Researchers used the European Space Agency’s Gaia space observatory to identify the twins and used telescopes in Chile and Hawaii to determine their composition. The stars were as close as 70 light years from our solar system and as far away as 960 light years away. A light year is the distance light travels in one year, 5.9 trillion miles (9.5 trillion kilometers).

The researchers said that while their observations were more likely to indicate that entire planets were being ingested, it was possible that these were planetary building blocks consumed during the system’s planet-forming period.

In their death throes, our sun and other stars like it swell dramatically, devouring any planets with nearby orbits, before collapsing into a dense, scorched ash called a white dwarf.

“We know that all stars like the Sun will eventually become giant stars. The Sun’s envelope will expand and eventually engulf the Earth,” Ting said.

But all the stars in this study were in the prime of their lives, not approaching the end.

Instability in planetary systems may be more common than previously known, considering that about 8% of star pairs studied had a star apparently devouring a planet.

Most planetary systems should be stable because, as in our solar system, planets are primarily influenced by their host star, not their sister planets, Ting said.

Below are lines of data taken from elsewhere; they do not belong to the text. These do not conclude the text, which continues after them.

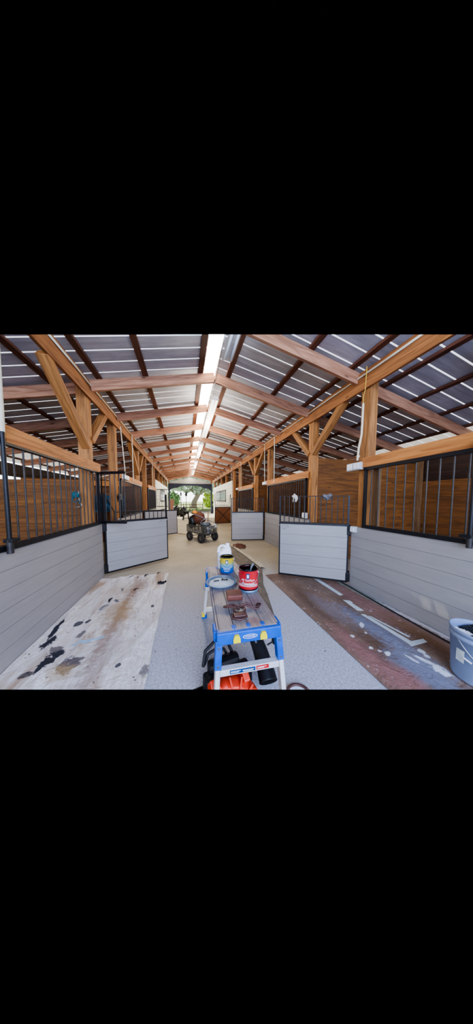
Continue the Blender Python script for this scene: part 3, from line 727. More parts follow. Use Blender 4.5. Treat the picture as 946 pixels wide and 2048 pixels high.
tag(mb.build('paint_roller_scrap', M['rubber']), 'dark crumpled scrap at the corner of the cream drop cloth', 'scrap')
for k, (x, y, a, l) in enumerate(((-.9, 3.1, .9, .10), (-.98, 2.8, .6, .12), (-.86, 2.78, 1.4, .1), (-.75, 3.05, .1, .11), (-1.02, 2.62, .2, .13), (-.7, 3.6, .3, .12), (-.95, 3.62, -.2, .1), (-.5, 3.68, .1, .09))):
    mb = MB(); q = []
    for i in range(6):
        t_ = i/5; q.append((t_*l, .012*math.sin(t_*3), .0+.012*math.sin(t_*PI)))
    vs = []; fs = []
    for i, p in enumerate(q):
        w = .014*math.sin(PI*(i+.4)/5.8)+.003; vs += [(p[0], p[1]-w, p[2]), (p[0], p[1]+w, p[2]+.003)]
    for i in range(5): fs.append((2*i, 2*i+1, 2*i+3, 2*i+2))
    mb.add(vs, fs, 0, True); o = mb.build('paint_peel', M['rubber' if k % 2 else 'ragdark']); o.location = (x, y, .022); o.rotation_euler = (0, 0, a+.8)
    tag(o, 'small dark curled paint peel on the far end of the cream drop cloth', 'paint peel', 'paint peels on the drop cloth')
# wire tangle behind the platform
mb = MB(); pts = []
for k in range(70):
    a = k*.55; rr = .09+.06*math.sin(k*.9); pts.append((1.50+rr*math.cos(a)*1.2, 5.35+rr*math.sin(a)*2.0, .012+.03*abs(math.sin(k*1.3))))
mb.tube(pts, .010, 6); tag(mb.build('tangled_cord', M['rust']), 'tangled brown cord heaped on the floor near the second right gate', 'cord')
mb = MB(); mb.tube([(-.45, 8.3, .01), (-.1, 7.9, .01), (.25, 7.6, .01), (.1, 7.2, .01), (.35, 6.95, .01), (.6, 6.8, .01)], .009, 6)
tag(mb.build('extension_cord', M['rust']), 'brown extension cord curling out from behind the loaded cart', 'cord')

# ------------------------------------------------------------------ work platform
P = empty('work_platform', 'blue and aluminium folding work platform holding open paint cans', 'platform', (.395, 1.63, 0), math.radians(-3.2))
W2, L2, H0 = .187, .575, .58
mb = MB(); pw = (2*W2-.01)/4
for k in range(4):
    a = -W2+.005+k*pw; mb.box((a+.002, -L2+.02, H0-.03), (a+pw-.002, L2-.02, H0), ch=.002)
    for j in range(7): xx = a+pw*(j+.7)/7.4; mb.box((xx-.002, -L2+.03, H0), (xx+.002, L2-.03, H0+.0018))
mb.box((-W2-.008, -L2+.02, H0-.065), (-W2+.004, L2-.02, H0-.004)); mb.box((W2-.004, -L2+.02, H0-.065), (W2+.008, L2-.02, H0-.004))
mb.build('deck', M['deck'], P)
for s in (-1, 1):
    mb = MB(); y = s*L2
    ya, yb = sorted((y, y-s*.045))
    mb.box((-W2-.012, ya, H0-.075), (W2+.012, yb, H0-.001), ch=.008)
    for k in (1, 2, 3):
        xx = -W2+.005+k*pw; y2a, y2b = sorted((y-s*.03, y-s*.062)); mb.box((xx-.013, y2a, H0-.01), (xx+.013, y2b, H0+.0035), ch=.001)
    for sx in (-1, 1):
        xa, xb = sorted((sx*(W2+.004), sx*(W2+.028))); y3a, y3b = sorted((y-s*.04, y-s*.13)); mb.box((xa, y3a, H0-.075), (xb, y3b, H0-.012), ch=.008)
    cap = mb.build('end_cap', M['blue'], P)
    for sx in (-1, 1):
        q = MB(); cx = sx*.082
        q.prism([(cx-.021, H0-.062), (cx+.021, H0-.062), (cx+.021, H0-.04), (cx+.012, H0-.016), (cx-.012, H0-.016), (cx-.021, H0-.04)], y+s*.012, y-s*.002); q.build('lock_button', M['yellow'], cap)
        q = MB(); q.tube([(sx*.035, y+s*.006, H0-.078), (sx*.035, y-s*.006, H0-.078)], .006, 8); q.build('rivet', M['tin'], cap)
# logo on the near cap
cap = [o for o in bpy.data.objects if o.name.startswith('end_cap')][0]
q = MB()
n = 32; ring = [(.045*math.cos(2*PI*k/n), .0135*math.sin(2*PI*k/n)) for k in range(n)]; ring2 = [(.041*math.cos(2*PI*k/n), .0105*math.sin(2*PI*k/n)) for k in range(n)]
vs = [(x, -L2-.0015, H0-.038+z) for x, z in ring]+[(x, -L2-.0015, H0-.038+z) for x, z in ring2]
q.add(vs, [(k, (k+1) % n, (k+1) % n+n, k+n) for k in range(n)])
tv, tf = text_geo('WERNER', .0155); q.add([(x, -L2-.0018, H0-.038+y) for x, y, z in tv], tf)
q.build('logo', M['white'], cap)
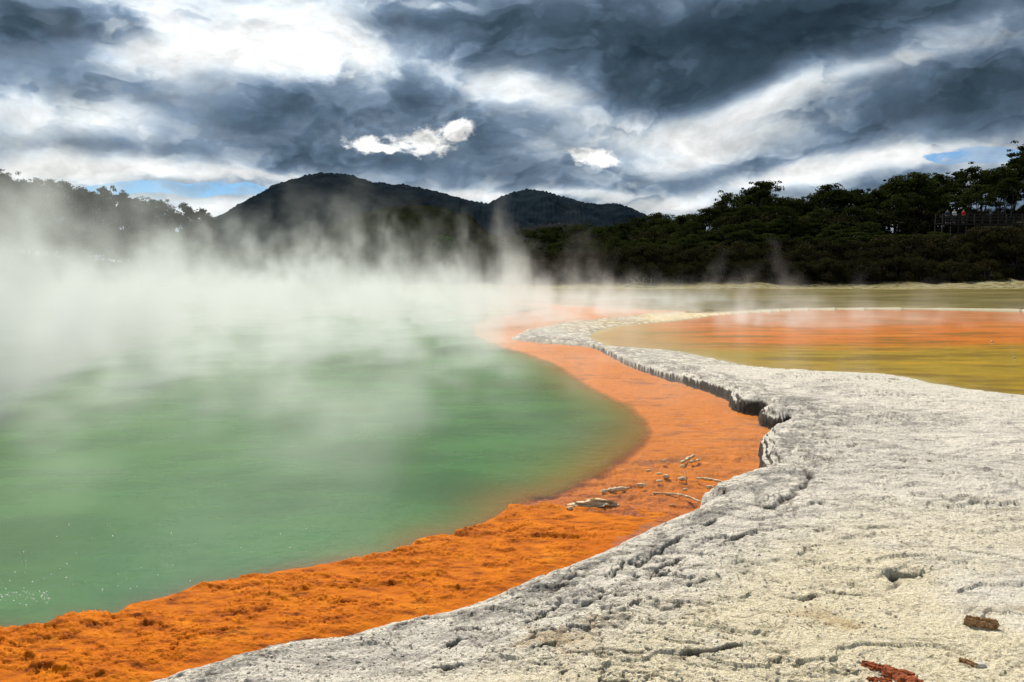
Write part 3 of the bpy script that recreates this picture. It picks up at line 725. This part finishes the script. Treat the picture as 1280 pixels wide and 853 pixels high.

“But in the case of other planetary systems with different initial conditions and configurations, this could break down, leading to very chaotic dynamics,” Ting added.

The study indicates that, Ting said, “a non-negligible fraction of planetary systems are in fact unstable, meaning that there are always planets that are ejected inward or outward.”

Since only a small fraction of these wayward planets could be devoured by their host star rather than simply wandering the cosmos, it is possible that there are more of these planetary exiles than previously suspected.

“Understanding which planetary systems are stable or not is a long-standing goal of planetary dynamics theorists,” Ting said.